Adventures in Beijing (by Brian Donahue)

Aventures in Beijing (by Brian Donahue)

I remember first looking out the airplane window as my flight began its descent into Beijing Capital International Airport. A smile was plastered on my face as I realized that, after six years of studying Chinese, I was finally in China. Despite the jubilation, anxiety took over as I realized for the next two months, my Chinese language abilities would be put to the ultimate test. The first week went by faster than I could imagine. Within two days, our program visited the Forbidden City, Tiananmen Square, and the Lama Temple. On the third day, we officially started our intensive language classes, where we met three amazing laoshi who would serve not only as our teachers, but who would also become great friends.

After finally getting into the groove of things, navigating China’s capital became a breeze. My friends and I spent much of our time just outside of Tsinghua’s campus in the infamous Wudaokou (五道口) neighborhood of Beijing. Given its proximity to many of China’s top universities, a large number of students, both domestic and international, live here. As a result, many restaurants in Wudaokou cater to the cosmopolitan audience. A favorite of ours was Pyro Pizza, an American-owned pizzeria that provided us with a sometimes-necessary taste of home.

My favorite memory of Beijing came one night while exploring the city with my mom. My mom, fortunately, had a business trip to China at the same time I was there. After hearing much about Jingshan Park’s spectacular views of Beijing at sunset, I decided to save that excursion for when my mom was there. Because Jingshan doesn’t have a subway stop, my mom and I decided to be adventurous and walk from her hotel near Tiananmen Square to Jingshan Park, an approximately 2.2-mile walk. This excursion took us through some quieter streets of Beijing that ran parallel to the Forbidden City. The traditional hutong’s in this area were completely restored. It was here that I saw the magic of Beijing and could happily share it with my mom. When we finally reached Jingshan Park, the panoramic view of the city at the top was so stunning that not even photos could do it justice.

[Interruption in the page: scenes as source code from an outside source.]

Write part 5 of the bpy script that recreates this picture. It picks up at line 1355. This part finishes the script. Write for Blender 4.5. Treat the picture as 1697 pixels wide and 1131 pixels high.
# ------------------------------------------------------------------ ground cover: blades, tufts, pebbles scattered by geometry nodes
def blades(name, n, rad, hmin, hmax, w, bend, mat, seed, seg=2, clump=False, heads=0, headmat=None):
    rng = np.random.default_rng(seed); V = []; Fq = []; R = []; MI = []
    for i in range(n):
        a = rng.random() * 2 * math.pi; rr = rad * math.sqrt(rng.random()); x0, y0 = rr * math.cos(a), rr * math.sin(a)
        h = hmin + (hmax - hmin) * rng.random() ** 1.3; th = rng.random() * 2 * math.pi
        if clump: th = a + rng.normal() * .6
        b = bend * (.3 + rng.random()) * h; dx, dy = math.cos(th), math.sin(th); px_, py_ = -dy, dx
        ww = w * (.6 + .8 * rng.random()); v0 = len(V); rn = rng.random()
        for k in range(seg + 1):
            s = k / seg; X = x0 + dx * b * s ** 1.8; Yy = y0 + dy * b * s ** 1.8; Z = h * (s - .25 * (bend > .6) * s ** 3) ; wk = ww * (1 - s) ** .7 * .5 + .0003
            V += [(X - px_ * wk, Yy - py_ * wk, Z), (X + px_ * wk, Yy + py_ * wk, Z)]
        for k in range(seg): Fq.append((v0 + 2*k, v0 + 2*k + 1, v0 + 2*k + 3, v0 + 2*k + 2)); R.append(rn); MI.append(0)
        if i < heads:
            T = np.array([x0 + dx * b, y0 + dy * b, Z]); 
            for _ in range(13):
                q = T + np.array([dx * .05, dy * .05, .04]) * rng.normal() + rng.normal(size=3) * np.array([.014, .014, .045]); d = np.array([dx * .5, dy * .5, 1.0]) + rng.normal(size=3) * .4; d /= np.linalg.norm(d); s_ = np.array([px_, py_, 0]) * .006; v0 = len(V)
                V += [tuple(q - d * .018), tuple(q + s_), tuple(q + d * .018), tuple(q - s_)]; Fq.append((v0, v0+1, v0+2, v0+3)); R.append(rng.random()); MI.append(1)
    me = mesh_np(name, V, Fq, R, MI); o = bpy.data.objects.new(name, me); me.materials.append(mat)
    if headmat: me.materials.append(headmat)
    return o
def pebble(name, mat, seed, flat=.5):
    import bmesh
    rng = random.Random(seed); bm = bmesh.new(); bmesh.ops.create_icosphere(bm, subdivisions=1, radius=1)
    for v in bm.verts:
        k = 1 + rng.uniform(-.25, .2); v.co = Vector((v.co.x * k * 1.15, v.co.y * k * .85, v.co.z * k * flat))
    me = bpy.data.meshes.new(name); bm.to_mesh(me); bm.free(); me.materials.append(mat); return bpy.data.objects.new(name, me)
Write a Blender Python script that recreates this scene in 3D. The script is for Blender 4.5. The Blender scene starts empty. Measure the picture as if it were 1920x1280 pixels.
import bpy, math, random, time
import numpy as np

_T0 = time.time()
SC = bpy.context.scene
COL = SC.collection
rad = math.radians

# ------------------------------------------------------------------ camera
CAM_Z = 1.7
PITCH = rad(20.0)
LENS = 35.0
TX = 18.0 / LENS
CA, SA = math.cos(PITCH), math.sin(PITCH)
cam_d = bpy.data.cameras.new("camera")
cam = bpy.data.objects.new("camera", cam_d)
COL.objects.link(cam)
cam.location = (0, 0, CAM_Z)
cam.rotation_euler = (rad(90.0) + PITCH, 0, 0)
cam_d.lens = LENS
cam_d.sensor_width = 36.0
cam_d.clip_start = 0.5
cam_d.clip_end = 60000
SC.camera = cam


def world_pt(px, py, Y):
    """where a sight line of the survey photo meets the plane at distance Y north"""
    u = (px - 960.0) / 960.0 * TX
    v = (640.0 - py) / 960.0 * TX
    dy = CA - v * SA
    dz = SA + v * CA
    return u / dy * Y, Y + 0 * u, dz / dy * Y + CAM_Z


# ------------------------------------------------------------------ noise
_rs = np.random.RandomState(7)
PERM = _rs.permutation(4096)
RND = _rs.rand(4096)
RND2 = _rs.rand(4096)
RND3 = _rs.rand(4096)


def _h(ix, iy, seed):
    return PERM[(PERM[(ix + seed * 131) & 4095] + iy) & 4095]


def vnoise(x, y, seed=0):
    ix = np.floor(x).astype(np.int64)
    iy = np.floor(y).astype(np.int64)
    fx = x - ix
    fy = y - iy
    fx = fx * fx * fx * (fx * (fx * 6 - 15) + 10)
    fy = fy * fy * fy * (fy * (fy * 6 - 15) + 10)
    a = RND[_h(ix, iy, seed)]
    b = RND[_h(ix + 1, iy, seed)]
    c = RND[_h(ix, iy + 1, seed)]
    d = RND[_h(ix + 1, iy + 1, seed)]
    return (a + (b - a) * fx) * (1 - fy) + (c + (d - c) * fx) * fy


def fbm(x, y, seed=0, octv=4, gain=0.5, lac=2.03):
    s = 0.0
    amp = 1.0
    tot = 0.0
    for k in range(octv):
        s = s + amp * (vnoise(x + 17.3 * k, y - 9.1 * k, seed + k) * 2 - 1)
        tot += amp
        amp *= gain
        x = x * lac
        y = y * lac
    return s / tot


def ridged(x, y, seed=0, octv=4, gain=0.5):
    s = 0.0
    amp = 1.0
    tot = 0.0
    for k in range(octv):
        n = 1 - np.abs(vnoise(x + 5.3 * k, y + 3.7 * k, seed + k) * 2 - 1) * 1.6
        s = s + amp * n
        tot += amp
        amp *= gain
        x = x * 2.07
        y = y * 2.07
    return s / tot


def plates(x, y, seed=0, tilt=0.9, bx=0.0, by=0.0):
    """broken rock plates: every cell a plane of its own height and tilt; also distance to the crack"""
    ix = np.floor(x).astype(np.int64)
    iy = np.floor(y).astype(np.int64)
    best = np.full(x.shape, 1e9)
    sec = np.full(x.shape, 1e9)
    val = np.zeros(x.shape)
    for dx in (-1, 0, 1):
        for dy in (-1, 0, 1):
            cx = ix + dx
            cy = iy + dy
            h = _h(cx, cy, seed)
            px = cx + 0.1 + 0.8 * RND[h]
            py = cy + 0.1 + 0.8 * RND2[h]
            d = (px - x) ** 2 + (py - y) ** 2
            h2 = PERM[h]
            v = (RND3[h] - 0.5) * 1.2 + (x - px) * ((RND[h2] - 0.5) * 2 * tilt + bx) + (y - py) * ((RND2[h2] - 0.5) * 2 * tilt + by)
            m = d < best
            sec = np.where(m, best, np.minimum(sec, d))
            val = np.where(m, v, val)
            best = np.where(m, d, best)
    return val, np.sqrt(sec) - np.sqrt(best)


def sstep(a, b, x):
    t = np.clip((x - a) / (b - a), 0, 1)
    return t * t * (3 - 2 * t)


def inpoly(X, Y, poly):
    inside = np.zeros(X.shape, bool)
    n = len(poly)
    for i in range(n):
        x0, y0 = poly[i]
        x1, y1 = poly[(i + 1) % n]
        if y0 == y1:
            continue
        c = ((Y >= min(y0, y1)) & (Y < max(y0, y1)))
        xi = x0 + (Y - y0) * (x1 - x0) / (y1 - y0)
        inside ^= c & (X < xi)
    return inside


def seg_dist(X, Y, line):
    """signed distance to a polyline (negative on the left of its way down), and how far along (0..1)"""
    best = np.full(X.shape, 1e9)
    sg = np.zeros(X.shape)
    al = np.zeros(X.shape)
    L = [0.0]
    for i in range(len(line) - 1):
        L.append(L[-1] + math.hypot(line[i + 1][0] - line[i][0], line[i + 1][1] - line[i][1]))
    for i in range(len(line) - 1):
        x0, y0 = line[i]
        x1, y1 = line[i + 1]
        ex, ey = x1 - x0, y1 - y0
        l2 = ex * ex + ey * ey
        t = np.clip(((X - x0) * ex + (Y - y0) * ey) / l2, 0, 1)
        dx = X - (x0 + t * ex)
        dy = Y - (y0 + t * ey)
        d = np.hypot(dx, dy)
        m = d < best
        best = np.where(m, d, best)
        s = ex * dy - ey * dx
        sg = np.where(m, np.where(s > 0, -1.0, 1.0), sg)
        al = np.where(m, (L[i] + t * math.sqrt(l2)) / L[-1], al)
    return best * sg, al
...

My greatest thanks goes out to everyone who made this trip possible. It truly changed my perception of China and helped me to finally connect the language I had spent so long studying to the culture it belongs to. My greatest thanks goes to the three laoshi who helped improve my confidence in my Chinese tremendously and challenged me to improve my skills. I anxiously await the day I get to return to China and once again experience its allure.